FF mobile does this and it drives me nuts. I'll be on 4chan, watch a YT clip, then tab back and FF reloads the original HTML. Apart from being slow (takes a few seconds to rerender it all), it also loses AJAX-loaded data.
My phone reports it has 600MB of RAM free, so I dunno what's causing FF's behaviour here nor how to disable it. I can't always reproduce it, but it happens enough that every browsing session has some sort of frustration.
All the mobile browsers I've tried do this - Firefox, Dolphin, and stock Android. I distinctly remember browsing the web quite happily with Firefox desktop on a machine with 512 MB of RAM as recently as 2008, so I can't help but feel we've gone backwards.

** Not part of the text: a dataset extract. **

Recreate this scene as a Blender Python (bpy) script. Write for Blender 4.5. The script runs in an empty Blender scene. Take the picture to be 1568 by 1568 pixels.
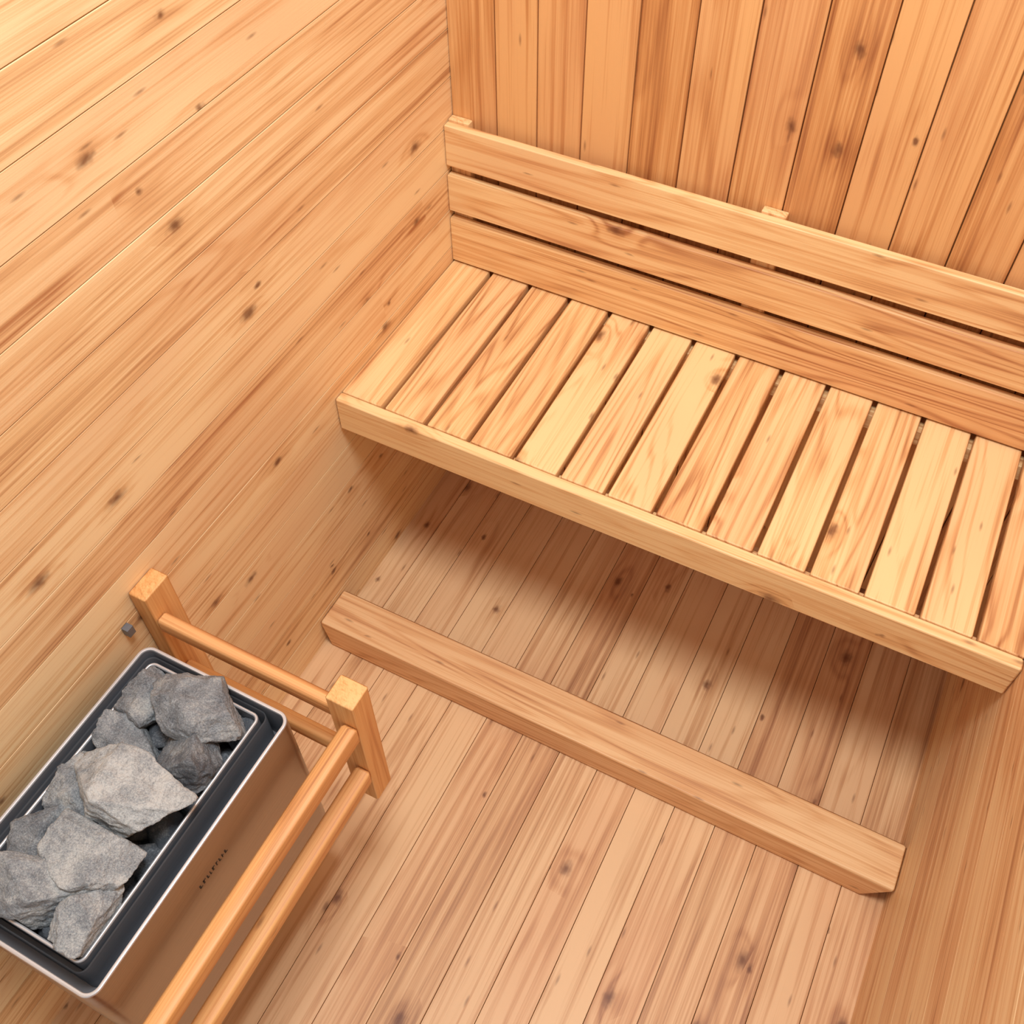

Am I the only one who loves this behavior? I'd be perfectly happy forcing Chrome/Firefox/etc. into a 1GB sandbox and then telling it to "unload tabs on memory pressure." I only use a few tabs at a time; a simple LRU OOM-eviction algorithm should work wonders.
"From the network" isn't actually a part of the semantics of this behavior, though. If the page's browser-side cache is still valid according to its original response headers, the browser will just reload the page from cache rather than hitting the network.
My phone reports it has 600MB of RAM free, so I dunno what's causing FF's behaviour here nor how to disable it. I can't always reproduce it, but it happens enough that every browsing session has some sort of frustration.